ところが、この銀河はとても遠くにあり、普通の望遠鏡ではそのジェットの細かな姿を観測することができません。
そこで研究チームは、「VLBA」という特別な観測システムを使いました。これはアメリカ中に点在する複数の電波望遠鏡を連携させて、まるで地球サイズの巨大な望遠鏡のように使う仕組みです。
この方法を使えば、遠く離れた天体のきわめて細かい構造までとらえることができます。
VLBAを使った観測は、2009年から2025年まで15年以上にわたって行われました。
その間に撮影された42枚の電波画像を、研究チームは1枚に重ね合わせて「スタッキング」という処理を行いました。
これは暗い写真を何枚も重ねて明るくはっきりさせるのに似ていて、ぼんやりしていたジェットの形がくっきりと浮かび上がるようになります。
この画像処理によって、PKS 1424+240のジェットが実際には非常に細かく複雑な構造をしていることが明らかになりました。
するとジェットは地球方向にほぼまっすぐ向いており、視線に対する角度が0.6度未満であることがわかりました。

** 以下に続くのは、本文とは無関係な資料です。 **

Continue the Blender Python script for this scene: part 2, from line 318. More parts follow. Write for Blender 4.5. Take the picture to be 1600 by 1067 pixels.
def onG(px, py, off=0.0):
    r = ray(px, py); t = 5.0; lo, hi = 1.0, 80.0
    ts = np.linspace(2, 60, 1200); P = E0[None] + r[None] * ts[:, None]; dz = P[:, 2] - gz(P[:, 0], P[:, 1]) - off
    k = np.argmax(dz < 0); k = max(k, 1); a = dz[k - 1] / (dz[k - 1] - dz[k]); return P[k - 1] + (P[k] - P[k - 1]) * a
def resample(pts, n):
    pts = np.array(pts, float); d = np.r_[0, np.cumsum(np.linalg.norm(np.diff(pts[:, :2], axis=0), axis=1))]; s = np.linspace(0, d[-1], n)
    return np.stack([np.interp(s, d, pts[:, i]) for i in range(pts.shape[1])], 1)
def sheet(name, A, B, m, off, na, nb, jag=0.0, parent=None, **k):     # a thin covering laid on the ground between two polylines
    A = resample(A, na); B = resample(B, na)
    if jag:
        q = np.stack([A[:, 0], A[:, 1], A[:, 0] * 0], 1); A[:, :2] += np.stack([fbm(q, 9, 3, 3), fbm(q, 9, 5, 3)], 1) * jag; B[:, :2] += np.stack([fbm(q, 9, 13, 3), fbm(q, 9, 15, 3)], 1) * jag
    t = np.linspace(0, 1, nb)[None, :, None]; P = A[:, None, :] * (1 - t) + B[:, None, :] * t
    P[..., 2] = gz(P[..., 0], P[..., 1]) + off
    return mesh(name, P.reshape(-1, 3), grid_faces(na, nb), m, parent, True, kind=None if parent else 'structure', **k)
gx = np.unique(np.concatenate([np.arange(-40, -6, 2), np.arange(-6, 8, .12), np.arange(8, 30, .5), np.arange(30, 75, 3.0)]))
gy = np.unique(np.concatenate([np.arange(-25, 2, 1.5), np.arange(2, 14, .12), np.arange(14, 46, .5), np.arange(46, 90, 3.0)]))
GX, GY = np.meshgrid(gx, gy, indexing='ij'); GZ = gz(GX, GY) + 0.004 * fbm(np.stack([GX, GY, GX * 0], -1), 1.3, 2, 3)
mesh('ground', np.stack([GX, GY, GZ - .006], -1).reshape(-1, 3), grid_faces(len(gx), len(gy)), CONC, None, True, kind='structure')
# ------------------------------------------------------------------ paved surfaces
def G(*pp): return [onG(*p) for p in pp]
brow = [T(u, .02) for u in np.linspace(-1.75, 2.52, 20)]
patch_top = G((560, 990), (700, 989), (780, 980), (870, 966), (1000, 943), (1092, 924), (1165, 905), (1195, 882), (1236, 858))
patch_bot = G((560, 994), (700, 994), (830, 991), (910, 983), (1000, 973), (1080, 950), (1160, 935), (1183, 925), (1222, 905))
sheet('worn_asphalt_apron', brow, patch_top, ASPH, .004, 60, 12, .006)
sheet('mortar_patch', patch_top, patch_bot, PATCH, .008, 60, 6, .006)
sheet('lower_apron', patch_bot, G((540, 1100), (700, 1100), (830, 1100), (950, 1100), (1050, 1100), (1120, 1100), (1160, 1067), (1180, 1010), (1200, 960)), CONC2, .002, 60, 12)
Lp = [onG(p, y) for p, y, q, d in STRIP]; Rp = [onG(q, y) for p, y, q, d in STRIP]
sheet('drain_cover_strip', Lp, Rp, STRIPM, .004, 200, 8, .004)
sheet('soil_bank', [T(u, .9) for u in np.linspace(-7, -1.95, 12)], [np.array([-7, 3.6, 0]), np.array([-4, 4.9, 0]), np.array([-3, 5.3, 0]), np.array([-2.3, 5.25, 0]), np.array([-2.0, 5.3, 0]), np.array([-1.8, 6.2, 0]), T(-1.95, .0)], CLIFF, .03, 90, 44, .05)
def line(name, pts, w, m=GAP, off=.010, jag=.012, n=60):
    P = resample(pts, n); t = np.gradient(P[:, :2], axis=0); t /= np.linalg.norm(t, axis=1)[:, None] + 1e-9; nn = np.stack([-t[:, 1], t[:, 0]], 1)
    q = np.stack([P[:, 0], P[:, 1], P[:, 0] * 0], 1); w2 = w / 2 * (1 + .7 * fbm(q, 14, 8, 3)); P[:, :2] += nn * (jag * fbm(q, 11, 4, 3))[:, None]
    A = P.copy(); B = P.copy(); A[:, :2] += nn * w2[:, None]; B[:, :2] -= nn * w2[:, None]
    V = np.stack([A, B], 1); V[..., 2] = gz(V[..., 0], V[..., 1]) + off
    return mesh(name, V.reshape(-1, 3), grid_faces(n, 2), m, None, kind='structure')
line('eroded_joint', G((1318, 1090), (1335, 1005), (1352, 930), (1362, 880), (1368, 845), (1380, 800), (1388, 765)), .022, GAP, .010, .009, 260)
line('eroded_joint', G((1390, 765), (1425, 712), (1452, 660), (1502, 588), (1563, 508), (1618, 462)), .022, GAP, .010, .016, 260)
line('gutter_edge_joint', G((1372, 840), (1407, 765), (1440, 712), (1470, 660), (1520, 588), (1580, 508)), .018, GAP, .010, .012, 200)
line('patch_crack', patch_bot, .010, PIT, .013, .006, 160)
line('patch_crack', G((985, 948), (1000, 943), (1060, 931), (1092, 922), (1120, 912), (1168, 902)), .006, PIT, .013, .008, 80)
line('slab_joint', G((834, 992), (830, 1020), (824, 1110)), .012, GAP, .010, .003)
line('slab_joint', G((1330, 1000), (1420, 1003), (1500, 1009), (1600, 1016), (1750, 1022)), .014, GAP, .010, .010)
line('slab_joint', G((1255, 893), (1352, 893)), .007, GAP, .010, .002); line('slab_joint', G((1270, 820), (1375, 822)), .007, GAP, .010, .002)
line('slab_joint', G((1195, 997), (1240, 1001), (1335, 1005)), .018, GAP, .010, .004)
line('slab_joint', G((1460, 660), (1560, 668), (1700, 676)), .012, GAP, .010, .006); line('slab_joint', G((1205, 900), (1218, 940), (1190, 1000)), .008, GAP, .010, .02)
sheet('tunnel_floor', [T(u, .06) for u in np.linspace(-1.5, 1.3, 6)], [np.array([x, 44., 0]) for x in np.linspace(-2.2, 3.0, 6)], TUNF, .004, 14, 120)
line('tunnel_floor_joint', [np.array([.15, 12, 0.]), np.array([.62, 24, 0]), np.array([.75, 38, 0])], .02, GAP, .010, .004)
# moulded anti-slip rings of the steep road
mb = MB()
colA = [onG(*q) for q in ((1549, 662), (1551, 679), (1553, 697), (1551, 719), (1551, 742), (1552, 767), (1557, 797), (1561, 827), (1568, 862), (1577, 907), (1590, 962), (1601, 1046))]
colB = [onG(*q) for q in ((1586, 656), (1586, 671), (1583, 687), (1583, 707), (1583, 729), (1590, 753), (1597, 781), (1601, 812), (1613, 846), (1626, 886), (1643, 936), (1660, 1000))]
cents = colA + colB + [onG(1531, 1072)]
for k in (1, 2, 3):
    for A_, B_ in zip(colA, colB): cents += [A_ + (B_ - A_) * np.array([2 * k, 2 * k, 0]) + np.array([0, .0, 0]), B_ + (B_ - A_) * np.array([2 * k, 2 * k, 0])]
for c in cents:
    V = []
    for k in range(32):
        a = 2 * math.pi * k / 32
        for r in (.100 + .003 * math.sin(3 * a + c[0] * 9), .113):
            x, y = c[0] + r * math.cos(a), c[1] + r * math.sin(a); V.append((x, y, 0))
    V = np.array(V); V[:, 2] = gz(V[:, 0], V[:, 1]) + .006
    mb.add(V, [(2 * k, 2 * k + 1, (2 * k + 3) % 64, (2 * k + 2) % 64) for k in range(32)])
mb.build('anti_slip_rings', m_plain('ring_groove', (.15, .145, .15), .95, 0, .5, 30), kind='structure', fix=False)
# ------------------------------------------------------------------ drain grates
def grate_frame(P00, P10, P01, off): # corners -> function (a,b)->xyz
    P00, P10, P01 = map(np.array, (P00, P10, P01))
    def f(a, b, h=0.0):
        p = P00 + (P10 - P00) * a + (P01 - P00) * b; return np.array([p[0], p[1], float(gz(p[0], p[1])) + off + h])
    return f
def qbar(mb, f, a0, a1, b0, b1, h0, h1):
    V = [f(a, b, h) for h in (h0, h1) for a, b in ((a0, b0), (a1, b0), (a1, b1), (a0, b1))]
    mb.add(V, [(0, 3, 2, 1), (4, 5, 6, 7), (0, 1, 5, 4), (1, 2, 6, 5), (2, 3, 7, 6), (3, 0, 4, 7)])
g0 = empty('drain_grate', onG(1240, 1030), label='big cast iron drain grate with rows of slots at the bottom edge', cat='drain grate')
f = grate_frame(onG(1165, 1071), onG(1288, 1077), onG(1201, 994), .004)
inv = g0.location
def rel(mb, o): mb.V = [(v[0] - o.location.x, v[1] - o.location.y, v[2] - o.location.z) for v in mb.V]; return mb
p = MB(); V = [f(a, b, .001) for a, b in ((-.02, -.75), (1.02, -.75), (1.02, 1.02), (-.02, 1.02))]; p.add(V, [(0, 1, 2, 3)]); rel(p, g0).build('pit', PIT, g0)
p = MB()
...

また注目されたのは「偏光(へんこう)」という性質です。
これは電波が一定方向にだけ振動していることで、この偏光の方向を調べることでジェット内部の「磁場(じば)」――つまり、磁石の力が働く空間――の様子を知ることができます。
分析の結果、ジェットの磁場がドーナツ型にぐるりと巻いている「トロイダル構造」になっていることが確認されました。
まるでバネのようにジェットを包み込むこの磁場は、ジェットに電流が流れていることを示しています。
こうした環状の磁場を直接観測できるのは非常に珍しく、PKS 1424+240がこれまでのブレイザー(地球の方向にジェットを向けた銀河)と比べても、特別な構造を持っていることがわかったのです。
コラム:なぜ「サウロンの目」なのか?
PKS 1424+240が「サウロンの目」と呼ばれるようになったのは、その観測画像が、まるでファンタジー小説『指輪物語』(ロード・オブ・ザ・リング)に登場する悪の象徴“サウロン”の巨大な目にそっくりだったからです。サウロンの目とは、物語の中で常に世界を見張り、不吉な力を放つ存在として描かれており、多くの人に強烈な印象を残しています。今回、VLBA(超長基線電波干渉計)による15年にわたる観測で得られたPKS 1424+240の偏光画像では、中心部から同心円状に広がる磁場の線が、ちょうど“炎をまとった大きな目”のように見えました。そのため、研究チームはこの天体画像を“サウロンの目(Eye of Sauron)”と名付けたのです。科学者たちが、圧倒的なインパクトを持つ観測結果に親しみやすい呼び名を与えた好例と言えるでしょう。